There are things we just can’t discuss because the fear of denunciation and worse is so close at hand. Cynicism is not enough. Someone like Gore Vidal is more relevant in this context, using mockery to bring down the barriers to clear-eyed thought.
More than most other third world countries we have an American problem given our Cold War heritage and the demons of Afghanistan. But the answer to this problem is not the world-view of the Taliban or the pseudo-Islamism fostered by some of our military geniuses, and the holy fathers dancing to the tune of these geniuses. A better perspective on American power comes from the irony of some of America’s own writers. Hence this piece of gratuitous advice: in Kakul and Staff College Quetta, and perhaps also in that holy of holies, the National Defence University, two American writers should be required reading: Vidal and Mencken. More of these and less of the holy fathers...and less of the mental junk we purvey in the name of ideology and, with a little help from the stars above, we can hope for a better understanding of so many things.
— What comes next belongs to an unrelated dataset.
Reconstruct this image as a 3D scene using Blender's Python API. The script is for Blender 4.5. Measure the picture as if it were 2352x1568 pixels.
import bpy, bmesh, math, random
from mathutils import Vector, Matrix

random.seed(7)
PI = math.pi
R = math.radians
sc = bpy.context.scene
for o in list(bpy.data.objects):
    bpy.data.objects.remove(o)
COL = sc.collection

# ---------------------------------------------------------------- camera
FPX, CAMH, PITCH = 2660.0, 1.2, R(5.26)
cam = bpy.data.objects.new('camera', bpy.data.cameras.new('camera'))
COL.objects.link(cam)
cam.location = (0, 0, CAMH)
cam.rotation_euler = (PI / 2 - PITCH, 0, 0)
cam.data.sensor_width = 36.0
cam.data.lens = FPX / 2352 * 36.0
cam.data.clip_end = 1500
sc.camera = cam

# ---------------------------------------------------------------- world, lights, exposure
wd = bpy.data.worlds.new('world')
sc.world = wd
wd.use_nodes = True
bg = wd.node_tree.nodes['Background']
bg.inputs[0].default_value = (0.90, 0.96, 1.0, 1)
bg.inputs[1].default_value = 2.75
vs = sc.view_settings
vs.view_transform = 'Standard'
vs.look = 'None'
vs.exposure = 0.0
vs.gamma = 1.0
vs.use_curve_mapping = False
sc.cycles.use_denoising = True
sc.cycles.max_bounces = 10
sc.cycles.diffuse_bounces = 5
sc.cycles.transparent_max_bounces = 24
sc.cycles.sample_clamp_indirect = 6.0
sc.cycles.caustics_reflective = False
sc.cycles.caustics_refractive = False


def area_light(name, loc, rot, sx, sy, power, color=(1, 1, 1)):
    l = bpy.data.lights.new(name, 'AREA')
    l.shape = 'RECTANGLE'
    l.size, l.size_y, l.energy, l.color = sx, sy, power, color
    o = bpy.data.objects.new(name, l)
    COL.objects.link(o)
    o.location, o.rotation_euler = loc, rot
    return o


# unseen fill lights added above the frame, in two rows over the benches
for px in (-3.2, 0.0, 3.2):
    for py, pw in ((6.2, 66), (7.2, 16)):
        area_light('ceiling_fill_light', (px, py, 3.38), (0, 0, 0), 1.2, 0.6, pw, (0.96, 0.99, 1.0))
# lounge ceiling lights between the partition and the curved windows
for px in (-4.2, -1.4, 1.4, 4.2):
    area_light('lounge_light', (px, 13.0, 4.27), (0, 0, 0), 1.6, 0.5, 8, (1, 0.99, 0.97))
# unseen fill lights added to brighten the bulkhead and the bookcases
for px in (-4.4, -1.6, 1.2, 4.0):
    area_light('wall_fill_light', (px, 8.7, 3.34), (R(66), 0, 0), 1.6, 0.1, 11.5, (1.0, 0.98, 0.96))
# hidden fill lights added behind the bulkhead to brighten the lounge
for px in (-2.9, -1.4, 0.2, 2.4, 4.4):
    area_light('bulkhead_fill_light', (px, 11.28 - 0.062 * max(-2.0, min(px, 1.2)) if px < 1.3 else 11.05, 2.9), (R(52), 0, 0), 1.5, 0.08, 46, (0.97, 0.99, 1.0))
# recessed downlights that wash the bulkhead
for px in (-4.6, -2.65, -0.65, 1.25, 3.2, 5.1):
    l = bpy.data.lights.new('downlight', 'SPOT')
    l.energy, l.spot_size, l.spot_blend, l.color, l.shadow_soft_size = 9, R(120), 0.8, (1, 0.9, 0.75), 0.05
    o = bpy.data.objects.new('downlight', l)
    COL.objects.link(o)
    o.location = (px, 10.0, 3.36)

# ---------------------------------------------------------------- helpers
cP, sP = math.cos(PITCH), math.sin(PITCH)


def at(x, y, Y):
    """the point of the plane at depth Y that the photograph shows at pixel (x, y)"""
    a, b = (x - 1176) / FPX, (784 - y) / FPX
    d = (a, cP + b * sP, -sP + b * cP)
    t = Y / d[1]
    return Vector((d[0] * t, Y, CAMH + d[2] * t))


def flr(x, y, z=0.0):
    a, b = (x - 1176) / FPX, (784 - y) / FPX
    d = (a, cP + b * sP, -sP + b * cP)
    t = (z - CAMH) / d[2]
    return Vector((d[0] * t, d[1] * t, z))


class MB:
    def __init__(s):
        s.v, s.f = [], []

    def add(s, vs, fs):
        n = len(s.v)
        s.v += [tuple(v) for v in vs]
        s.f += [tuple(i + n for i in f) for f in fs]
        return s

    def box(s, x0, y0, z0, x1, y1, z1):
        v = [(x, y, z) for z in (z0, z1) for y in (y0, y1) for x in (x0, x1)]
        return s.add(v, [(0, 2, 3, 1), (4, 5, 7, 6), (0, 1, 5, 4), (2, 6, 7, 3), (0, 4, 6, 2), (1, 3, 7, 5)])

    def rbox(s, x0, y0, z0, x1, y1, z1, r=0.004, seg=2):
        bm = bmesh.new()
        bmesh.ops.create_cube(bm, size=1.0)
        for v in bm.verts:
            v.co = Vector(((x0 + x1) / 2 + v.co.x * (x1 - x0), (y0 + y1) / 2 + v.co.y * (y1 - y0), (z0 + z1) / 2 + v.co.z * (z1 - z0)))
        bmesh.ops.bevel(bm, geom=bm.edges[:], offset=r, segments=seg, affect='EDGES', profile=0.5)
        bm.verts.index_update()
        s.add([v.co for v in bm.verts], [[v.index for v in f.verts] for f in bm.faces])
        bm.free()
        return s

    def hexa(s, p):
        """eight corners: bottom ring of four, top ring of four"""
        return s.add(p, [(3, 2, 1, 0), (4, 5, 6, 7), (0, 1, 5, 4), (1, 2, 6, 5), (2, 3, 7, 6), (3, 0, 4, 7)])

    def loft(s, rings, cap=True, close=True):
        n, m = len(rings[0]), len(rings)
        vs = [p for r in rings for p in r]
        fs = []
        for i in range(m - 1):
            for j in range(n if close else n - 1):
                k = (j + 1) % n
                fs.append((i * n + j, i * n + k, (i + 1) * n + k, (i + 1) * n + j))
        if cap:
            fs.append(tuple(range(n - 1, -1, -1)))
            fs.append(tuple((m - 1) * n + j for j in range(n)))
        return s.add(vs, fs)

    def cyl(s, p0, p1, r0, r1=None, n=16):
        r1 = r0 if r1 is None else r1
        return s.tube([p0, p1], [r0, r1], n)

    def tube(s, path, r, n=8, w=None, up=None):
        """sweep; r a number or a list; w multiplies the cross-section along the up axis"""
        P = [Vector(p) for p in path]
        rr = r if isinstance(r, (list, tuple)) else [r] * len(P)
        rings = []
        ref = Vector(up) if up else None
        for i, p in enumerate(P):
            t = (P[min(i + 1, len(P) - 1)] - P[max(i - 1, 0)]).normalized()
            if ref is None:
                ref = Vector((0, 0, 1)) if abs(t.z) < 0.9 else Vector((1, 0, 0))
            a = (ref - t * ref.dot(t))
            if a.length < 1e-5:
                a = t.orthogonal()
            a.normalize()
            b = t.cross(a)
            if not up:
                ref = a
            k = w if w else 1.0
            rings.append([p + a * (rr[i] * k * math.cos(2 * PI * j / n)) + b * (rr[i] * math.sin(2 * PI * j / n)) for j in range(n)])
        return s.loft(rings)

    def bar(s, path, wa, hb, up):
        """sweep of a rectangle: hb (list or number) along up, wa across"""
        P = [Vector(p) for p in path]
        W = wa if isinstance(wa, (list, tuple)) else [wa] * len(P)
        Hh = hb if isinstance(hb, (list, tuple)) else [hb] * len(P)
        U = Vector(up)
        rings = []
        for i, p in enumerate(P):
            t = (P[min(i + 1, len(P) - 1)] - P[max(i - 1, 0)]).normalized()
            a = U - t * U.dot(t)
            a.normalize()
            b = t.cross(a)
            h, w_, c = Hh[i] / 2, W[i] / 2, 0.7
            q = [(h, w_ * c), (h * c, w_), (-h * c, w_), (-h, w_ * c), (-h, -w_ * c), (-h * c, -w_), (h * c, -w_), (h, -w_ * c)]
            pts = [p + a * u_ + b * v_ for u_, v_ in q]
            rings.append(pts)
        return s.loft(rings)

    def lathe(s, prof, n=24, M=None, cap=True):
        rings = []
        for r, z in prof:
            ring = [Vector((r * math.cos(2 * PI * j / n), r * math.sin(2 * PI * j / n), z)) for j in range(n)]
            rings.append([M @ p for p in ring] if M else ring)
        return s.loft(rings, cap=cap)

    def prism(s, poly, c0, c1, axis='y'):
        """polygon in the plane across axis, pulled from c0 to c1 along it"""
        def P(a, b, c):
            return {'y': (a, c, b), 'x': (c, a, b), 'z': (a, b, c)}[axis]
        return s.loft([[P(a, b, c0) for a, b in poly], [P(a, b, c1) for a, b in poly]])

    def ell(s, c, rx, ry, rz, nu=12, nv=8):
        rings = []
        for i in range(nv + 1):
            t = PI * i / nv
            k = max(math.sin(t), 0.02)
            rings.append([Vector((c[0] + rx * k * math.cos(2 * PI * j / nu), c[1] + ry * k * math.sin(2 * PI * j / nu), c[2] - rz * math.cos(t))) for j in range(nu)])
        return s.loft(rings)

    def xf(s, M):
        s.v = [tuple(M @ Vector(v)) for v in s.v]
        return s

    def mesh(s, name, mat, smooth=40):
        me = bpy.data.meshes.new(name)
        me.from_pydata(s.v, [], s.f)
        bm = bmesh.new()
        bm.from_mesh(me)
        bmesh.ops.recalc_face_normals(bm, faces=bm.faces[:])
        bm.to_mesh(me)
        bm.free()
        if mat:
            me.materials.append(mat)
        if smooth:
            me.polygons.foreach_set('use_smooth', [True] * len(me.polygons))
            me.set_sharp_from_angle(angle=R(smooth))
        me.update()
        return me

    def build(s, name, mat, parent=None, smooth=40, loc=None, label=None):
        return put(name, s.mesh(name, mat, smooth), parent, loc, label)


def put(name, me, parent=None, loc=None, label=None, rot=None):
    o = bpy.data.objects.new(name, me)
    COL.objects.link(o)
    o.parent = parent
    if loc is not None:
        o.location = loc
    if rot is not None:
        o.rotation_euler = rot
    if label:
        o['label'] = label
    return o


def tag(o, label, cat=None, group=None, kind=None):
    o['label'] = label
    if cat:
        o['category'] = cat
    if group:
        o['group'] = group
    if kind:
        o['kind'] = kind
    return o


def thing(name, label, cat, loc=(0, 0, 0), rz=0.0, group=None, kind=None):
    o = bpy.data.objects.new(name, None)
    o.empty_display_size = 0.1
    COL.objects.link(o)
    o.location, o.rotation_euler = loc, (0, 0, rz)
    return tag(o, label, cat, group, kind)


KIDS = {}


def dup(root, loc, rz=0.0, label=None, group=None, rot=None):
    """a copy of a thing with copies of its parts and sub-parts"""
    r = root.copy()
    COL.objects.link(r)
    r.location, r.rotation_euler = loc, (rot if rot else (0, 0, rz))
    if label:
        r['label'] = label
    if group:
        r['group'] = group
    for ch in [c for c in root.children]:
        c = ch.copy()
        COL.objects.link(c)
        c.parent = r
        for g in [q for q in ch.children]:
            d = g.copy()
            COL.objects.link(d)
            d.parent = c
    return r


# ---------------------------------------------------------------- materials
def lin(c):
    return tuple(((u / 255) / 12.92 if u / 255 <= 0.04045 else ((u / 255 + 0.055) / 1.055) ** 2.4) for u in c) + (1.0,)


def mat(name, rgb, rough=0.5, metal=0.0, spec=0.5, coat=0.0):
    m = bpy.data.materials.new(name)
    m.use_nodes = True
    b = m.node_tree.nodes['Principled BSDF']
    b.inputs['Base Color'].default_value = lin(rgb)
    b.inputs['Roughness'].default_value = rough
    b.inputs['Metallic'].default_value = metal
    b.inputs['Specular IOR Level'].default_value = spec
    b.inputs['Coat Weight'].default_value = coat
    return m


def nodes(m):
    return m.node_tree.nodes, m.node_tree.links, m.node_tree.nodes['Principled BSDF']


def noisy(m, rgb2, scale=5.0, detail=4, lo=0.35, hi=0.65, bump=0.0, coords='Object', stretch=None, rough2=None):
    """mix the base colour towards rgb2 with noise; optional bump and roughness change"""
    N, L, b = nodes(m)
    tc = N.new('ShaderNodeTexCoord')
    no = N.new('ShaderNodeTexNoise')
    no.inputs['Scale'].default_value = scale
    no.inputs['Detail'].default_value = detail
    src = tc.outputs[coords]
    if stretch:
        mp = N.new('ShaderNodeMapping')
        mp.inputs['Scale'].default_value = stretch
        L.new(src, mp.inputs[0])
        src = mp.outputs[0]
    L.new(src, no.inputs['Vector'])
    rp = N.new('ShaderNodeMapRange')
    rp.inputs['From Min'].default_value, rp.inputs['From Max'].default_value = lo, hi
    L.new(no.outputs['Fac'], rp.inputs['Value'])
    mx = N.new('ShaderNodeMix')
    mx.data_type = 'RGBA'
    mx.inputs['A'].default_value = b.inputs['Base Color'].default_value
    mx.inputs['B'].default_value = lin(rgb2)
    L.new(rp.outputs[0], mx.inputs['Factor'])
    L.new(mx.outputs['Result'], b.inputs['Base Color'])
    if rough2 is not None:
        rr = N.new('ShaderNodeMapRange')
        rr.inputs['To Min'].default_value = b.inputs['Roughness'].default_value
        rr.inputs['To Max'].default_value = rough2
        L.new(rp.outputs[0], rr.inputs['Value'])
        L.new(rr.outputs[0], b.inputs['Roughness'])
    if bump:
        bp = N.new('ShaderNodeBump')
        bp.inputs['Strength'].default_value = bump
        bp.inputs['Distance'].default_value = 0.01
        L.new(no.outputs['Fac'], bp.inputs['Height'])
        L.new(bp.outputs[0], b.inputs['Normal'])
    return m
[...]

Anyway, a life well lived, packed with excitement and joy, and productive labour...the gods would be pleased. For what do they expect of us? That we make the best use of our gifts and opportunities, and live life without regrets. Gore Vidal now departs into the shades but it should be a safe bet that beyond the pearly gates he will be in the best company, convivial of spirit and not wholly averse to the decadent sound of irony and unrestrained laughter.